Lo Imposible terminó con eso. Lo Imposible es muy poderoso, es tremendamente fuerte, y mi papá no pudo, ni sólo ni con nuestra ayuda, vencer al gigante. No pudo frenar la expropiación injusta de sus cuatro dimensiones, haciéndoselas inabarcables. Anchura, altura, profundidad y tiempo, todo se alargó, de todas se adueñó lo Imposible.

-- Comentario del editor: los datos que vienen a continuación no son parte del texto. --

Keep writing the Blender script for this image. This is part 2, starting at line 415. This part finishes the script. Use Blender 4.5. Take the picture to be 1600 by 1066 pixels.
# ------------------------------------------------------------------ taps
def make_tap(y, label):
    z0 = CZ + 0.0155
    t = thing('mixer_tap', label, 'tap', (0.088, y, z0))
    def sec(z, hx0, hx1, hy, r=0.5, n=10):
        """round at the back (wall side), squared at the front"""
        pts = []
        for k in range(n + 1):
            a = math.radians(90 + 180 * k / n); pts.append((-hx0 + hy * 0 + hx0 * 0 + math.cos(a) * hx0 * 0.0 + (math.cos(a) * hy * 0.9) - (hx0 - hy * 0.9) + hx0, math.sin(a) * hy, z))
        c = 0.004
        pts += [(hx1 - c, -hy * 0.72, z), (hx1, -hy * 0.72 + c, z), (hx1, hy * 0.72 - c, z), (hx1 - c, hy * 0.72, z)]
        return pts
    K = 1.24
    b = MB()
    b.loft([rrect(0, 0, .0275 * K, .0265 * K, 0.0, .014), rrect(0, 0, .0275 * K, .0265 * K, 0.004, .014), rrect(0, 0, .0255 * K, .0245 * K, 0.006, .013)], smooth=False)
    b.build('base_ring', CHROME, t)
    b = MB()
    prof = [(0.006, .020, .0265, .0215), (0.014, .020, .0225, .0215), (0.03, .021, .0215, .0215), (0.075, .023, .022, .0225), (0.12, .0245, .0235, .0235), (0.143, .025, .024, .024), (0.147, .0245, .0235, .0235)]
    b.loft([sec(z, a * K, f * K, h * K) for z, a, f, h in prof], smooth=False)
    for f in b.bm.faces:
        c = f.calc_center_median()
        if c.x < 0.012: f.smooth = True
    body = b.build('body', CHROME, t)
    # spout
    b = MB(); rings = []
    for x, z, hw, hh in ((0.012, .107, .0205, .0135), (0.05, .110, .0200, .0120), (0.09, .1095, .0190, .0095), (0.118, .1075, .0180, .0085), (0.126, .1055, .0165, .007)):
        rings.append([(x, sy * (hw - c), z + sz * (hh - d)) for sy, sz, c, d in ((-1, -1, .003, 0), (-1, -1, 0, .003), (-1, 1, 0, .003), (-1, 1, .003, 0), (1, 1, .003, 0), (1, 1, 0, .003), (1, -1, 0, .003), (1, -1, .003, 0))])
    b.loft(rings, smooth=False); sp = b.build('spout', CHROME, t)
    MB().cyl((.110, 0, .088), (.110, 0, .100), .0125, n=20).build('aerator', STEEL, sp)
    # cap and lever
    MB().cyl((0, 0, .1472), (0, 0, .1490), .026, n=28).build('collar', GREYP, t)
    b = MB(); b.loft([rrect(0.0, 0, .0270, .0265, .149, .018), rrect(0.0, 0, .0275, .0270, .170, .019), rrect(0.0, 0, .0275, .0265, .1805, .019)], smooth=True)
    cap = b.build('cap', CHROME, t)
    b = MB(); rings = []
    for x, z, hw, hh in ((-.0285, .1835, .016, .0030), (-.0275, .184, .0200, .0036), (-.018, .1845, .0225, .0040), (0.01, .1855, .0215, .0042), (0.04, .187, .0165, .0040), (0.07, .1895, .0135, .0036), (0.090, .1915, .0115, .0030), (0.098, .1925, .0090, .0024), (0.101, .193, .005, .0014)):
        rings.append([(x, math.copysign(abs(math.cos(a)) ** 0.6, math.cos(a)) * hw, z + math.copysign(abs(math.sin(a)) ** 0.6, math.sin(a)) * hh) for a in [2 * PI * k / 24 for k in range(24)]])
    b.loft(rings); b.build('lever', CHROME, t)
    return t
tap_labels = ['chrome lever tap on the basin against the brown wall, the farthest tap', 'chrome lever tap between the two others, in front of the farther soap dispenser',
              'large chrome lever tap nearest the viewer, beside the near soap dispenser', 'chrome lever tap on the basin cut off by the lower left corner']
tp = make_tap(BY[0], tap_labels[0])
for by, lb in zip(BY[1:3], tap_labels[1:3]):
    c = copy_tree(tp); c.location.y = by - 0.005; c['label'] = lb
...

Y la situación se complica ahora con un nuevo factor que entra en juego, la Pena. La Penita de ver cómo eso ocurría, cómo no se podía hacer nada. El oxígeno deja de inundar sus pulmones, las fuerzas decaen, las dimensiones se hacen más grandes y la Pena aumenta hasta niveles estratosféricos. Esa Pena te hace pensar cosas absurdas. “Puto Imposible, ven a mí, enfréntate conmigo y deja a mi padre en paz, cobarde. Ven aquí que te vas a enterar de lo que vale un peine”. Cosas en las que, dentro de la absurdidad, incluyo algo de coherencia: “Quizás necesite ayuda cuando tenga delante a lo Imposible. Bueno, yo lo cojo por detrás, le agarro por los brazos y le digo a mis hermanos que le peguen con todas sus fuerzas en el estómago. Como parece muy fuerte se lo diré también a mis primos. Como creo que el cabrón es fortísimo, se lo diré a todos mis amigos. Pegad fuerte, tumbémoslo. Venga, al carajo, Imposible”. Y en eso pienso cuando miro de reojo hacia atrás en el funeral. “Con toda esta gente habríamos podido ganarle, lástima que no se me ocurriera antes”. Pero ante todas estas absurdeces hay una única pregunta que hace que se adueñe del cerebro. Esa pregunta lleva repitiéndose desde hace dos años sólo que ahora se ha transformado, como decía la Relatividad al cambiar el sistema de referencia, pasando de “¿qué pasará cuando?” al “¿y ahora qué?”.  

Y ahora qué.

Yo he hablado con ella, con la Pena, la única que queda tras le victoria de lo Imposible, y he calculado que sólo tendrán que pasar 50 millones de años hasta que logre superarla, así que nos hemos dado la mano como si hubiésemos cerrado un pacto. Durante todo ese tiempo te mantendré, papá, en mi cabeza. Seguiré esa dirección que nos señalas. Ya después iremos viendo.